RSPB Scotland's David Hunt shares with us his love of RSPB Skinflats and why this reserve is such an important place for nature and nature recovery

The changing seasons

Late summer is a mesmerising time in the natural world. The swallows and sand martins that swirled around me were a classic summer spectacle. The presence of juveniles in the feeding frenzy  though, with their maiden Africa flight ahead of them were a timely reminder that things really don’t stay the same for long in nature. And the River Forth as it continues its journey towards the North Sea is just the place to witness this.

With the sun setting behind me over the distant Trossachs just that little bit earlier and the appearance of headlights from the Kincardine Bridge traffic, I’m struck by the sudden realisation that squadrons of pink-footed geese will be winging their way southwards, back to familiar territory in just a matter of weeks. But for now, the Forth is in full late summer mode.

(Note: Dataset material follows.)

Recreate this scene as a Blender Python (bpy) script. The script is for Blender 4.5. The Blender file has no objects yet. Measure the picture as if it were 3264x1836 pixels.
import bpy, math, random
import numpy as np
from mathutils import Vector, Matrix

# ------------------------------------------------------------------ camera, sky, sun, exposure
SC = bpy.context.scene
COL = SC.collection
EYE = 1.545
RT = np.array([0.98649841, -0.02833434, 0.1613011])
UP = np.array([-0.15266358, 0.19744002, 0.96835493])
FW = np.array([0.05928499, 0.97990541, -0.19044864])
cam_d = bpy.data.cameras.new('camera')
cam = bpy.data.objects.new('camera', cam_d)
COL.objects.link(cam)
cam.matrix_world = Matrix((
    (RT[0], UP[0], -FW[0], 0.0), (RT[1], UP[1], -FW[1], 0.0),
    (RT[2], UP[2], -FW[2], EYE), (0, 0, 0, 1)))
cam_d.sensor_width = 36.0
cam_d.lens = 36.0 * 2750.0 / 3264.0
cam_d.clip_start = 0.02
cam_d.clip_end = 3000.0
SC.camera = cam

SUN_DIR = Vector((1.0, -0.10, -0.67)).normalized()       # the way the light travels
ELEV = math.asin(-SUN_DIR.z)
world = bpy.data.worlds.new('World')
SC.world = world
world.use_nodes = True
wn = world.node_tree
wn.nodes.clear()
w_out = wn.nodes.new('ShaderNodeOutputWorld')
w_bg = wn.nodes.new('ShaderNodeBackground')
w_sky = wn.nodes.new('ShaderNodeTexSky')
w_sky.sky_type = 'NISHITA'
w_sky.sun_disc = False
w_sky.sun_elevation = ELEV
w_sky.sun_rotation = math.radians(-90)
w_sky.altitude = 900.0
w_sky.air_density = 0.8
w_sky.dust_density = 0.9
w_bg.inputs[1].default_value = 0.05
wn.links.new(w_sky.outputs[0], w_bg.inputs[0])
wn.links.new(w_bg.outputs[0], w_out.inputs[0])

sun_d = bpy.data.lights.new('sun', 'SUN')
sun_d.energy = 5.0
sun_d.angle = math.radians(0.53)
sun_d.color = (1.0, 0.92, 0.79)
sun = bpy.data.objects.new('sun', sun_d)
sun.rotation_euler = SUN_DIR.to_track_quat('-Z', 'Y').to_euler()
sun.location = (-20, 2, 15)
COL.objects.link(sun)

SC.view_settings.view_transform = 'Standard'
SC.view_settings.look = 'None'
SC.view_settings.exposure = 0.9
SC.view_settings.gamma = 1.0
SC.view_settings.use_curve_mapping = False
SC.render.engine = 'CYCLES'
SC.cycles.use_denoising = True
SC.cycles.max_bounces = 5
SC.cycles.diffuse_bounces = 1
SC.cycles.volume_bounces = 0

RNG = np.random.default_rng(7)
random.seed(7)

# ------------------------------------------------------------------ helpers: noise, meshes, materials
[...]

Walking down the long lane towards RSPB Skinflats you can sense the river isn’t far away and an appreciation of the importance of this landscape for wildlife kicks in. Late summer paints this portrait well. A familiar sound draws my attention to a small party of curlew in the nearby field and the delightful kirrrickkk of sandwich terns drifts ever closer. These elegant terns flood into the Forth towards the end of the summer and afford superb views as they patrol the river for their next meal. The nearby flare stacks of Grangemouth one month, the west coast of Africa the next. A stunning adult common tern comes into view over the old sea wall. This way, back that way. Restless like the ebb and flow of the tide here.

And it is the tide that is the most prominent feature of today’s visit to this small corner of coastal Falkirk. Tonight’s high tide is just that, high. The usual shingle islands and muddy channels of the reserve completely inundated so that just the tops of the islands protrude.  A grey heron stands on one leg watching. I must have arrived not long before the turning of the tide as in a short while, something special starts to happen. The magic of Skinflats reveals itself. In 2018, under the exciting Inner Forth Landscapes Initiative –  the old sea wall was breached as part of a managed realignment. A unique tool in the battle against the twin climate and natural crises; the creation of new inter-tidal saltmarsh and space for the river. Climate change mitigation in action providing new breeding and feeding habitat for the Forth’s important birds.

In seeking a brighter future for Scotland’s nature, we need to look to nature itself. Nature-based solutions to climate change are a key component of the major new Nature Recovery Plan in Scotland and standing there at Skinflats, watching and listening to the tide ebb back out, the importance of working with nature was apparent to me. A new world was revealing itself, lost to sight just a few hours ago as the water raced in.

Teal now whizzed out from the muddy margins and snipe, like a starting gun had been fired somewhere, shot out across the saltmarsh. Two of autumns first returners. I was just starting to think about home when two shapes caught my eye in the last rays of the sun. Two bobbing shapes, navigating the deep pools of the saltmarsh. I plopped down from the bank for a closer look, most of my wellies momentarily disappearing below the surface. Two juvenile ruff. Perhaps born and raised on a Scandinavian bog just weeks earlier. Now here, on the Forth. Truly this is an international site for wildlife. Just like them, grateful for the pitstop, this has been a place of great comfort for me these past weeks. I’m lucky to have it on my doorstep and just now, at the culmination of summer, with a changing of the bird guard imminent, I’m struck by the need to make sure our special wild places to remain just that. Special.

Out beyond the breach, more and more mud is coming into view. Nothing stays the same for long here. A sandwich tern lands on a post facing downstream and the lights of the Queensferry Crossing blink brightly now that the sun has disappeared. Time for a cup of tea.